License to play
Give credit and share
Imagine that each Scratch project is a cake, a very special cake that comes with its recipe (programming blocks). All members of the Scratch community share their cakes along with their recipes. This means that you can enjoy the cakes and learn how to make them yourself!
There are no secret recipes: the instructions on how to make these cakes are open for anyone to use, reuse, modify, and serve as inspiration for new ideas... I mean cakes.
You can eat the cakes as well as copy other people's recipes to make your own, maybe with different ingredients. This freedom comes with two simple requirements:
- share your cakes along with the recipes
- give credit to those who inspired you
Some people gave a name to this type of sharing: they call it Creative Commons Attribution-Share Alike License. In setting up the Scratch community, we decided to adopt this approach since we believe that it supports learning and creativity within the community. By sharing recipes and ingredients (scripts and artwork), people can build upon one another’s ideas and everyone will benefit.

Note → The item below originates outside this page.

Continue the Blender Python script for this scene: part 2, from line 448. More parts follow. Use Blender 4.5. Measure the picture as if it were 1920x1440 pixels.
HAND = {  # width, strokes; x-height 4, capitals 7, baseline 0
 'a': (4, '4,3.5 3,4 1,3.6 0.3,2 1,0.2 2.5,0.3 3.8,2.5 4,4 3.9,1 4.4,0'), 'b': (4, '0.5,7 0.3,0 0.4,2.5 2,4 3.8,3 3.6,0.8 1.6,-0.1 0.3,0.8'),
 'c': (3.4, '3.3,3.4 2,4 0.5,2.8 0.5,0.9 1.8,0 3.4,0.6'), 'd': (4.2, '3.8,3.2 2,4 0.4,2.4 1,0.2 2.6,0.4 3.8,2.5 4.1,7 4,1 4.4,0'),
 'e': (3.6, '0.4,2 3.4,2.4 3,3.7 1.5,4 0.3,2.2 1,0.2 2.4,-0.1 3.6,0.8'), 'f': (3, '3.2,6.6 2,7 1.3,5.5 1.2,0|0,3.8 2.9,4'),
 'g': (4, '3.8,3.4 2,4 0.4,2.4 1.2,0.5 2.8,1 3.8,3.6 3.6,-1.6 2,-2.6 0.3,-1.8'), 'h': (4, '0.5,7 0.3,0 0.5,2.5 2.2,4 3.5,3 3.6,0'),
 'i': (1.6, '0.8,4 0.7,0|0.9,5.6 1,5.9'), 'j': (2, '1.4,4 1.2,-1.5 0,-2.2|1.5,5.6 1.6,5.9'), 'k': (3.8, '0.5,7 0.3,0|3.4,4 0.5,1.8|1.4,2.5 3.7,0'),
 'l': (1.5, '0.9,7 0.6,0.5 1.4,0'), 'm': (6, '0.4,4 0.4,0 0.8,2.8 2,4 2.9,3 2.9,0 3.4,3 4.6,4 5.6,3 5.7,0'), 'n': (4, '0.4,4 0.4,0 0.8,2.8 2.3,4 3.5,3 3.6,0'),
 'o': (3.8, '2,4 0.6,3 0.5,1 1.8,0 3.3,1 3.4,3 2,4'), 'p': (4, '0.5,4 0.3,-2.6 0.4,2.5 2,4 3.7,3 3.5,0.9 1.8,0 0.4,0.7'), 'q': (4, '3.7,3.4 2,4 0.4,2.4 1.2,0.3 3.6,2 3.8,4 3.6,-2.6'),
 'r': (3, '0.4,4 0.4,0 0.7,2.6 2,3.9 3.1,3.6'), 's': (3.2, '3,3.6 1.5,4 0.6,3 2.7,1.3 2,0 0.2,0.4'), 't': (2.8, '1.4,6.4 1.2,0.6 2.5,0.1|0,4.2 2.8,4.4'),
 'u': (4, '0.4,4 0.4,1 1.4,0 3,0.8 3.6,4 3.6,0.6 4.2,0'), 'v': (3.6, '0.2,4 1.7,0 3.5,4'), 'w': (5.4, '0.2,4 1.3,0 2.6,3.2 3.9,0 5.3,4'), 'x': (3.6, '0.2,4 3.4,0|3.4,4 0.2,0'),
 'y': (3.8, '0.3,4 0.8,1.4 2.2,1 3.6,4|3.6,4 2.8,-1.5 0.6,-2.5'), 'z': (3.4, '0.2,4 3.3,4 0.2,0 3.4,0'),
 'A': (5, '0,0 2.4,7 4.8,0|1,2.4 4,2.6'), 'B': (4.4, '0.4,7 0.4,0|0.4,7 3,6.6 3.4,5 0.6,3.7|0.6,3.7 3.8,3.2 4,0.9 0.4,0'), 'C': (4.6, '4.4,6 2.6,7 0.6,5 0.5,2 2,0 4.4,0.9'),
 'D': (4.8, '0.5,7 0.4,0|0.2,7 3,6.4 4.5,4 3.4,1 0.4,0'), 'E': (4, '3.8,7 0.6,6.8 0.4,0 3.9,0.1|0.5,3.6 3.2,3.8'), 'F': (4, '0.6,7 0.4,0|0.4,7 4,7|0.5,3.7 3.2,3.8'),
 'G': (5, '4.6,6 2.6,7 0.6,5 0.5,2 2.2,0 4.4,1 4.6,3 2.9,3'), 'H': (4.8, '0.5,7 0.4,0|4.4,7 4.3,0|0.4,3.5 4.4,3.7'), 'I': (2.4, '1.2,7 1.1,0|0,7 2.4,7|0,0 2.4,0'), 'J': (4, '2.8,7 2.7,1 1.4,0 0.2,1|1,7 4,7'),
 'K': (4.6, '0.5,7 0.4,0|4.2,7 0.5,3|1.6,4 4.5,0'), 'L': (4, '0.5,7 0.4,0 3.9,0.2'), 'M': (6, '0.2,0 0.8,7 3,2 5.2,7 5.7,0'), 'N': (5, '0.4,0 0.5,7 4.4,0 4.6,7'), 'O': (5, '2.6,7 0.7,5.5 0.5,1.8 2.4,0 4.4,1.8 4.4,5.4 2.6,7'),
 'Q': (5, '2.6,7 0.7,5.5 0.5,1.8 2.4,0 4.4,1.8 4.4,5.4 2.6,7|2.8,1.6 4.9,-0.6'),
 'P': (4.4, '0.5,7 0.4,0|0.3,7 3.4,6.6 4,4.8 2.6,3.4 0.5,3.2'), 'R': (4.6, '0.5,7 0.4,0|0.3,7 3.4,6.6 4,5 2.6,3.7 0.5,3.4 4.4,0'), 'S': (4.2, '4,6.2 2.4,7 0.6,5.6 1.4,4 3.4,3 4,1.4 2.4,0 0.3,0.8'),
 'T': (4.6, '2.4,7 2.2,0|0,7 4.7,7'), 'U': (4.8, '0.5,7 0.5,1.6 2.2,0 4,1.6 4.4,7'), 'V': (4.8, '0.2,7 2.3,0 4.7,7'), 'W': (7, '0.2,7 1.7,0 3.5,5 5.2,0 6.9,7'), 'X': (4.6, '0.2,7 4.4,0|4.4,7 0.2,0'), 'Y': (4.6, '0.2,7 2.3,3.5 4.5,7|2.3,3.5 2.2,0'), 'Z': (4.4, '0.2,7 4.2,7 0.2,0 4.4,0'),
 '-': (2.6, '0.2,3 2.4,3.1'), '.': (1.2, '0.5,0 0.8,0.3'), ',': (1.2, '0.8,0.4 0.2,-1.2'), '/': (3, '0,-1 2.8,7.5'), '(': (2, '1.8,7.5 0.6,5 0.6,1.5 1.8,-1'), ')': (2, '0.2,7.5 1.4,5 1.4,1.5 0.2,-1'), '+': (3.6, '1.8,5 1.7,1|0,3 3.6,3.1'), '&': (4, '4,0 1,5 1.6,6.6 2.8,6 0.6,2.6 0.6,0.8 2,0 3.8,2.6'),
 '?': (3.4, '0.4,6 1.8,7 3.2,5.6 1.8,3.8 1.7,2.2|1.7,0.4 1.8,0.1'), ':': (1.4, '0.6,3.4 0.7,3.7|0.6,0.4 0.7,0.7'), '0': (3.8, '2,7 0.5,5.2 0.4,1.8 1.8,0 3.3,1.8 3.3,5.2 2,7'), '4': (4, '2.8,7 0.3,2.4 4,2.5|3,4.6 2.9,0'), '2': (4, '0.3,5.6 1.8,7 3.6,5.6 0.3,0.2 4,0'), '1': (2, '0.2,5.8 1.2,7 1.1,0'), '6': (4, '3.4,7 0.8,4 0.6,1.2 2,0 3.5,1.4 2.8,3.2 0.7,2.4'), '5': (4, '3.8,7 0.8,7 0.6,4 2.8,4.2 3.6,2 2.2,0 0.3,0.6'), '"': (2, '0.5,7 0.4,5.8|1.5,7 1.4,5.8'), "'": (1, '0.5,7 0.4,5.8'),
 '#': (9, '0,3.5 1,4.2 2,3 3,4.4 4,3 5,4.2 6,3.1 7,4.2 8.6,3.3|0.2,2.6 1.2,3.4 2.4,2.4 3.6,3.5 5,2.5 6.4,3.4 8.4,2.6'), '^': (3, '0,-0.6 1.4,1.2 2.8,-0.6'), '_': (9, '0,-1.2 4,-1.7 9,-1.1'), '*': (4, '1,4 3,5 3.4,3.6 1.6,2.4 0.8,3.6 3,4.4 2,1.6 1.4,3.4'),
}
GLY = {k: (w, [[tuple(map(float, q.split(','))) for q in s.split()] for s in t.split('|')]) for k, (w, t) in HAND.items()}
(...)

In designing the Scratch website, we included features to encourage people to share and to give credit to others. On each project page, you can always download the original scripts for the project. If you remix a project (modifying the scripts or artwork, and sharing the result), the new project will include a note saying it is based on someone else’s project. In addition, we encourage you to give credit in the Project Notes, mentioning the people and projects that inspired you.
For the more technically inclined: you might find it interesting that each Scratch project page comes with embedded RDF metadata that sets the license of the project as well as other properties. We actually based our RDF on the one Flickr uses but changed it so it represents the content as "InteractiveResource".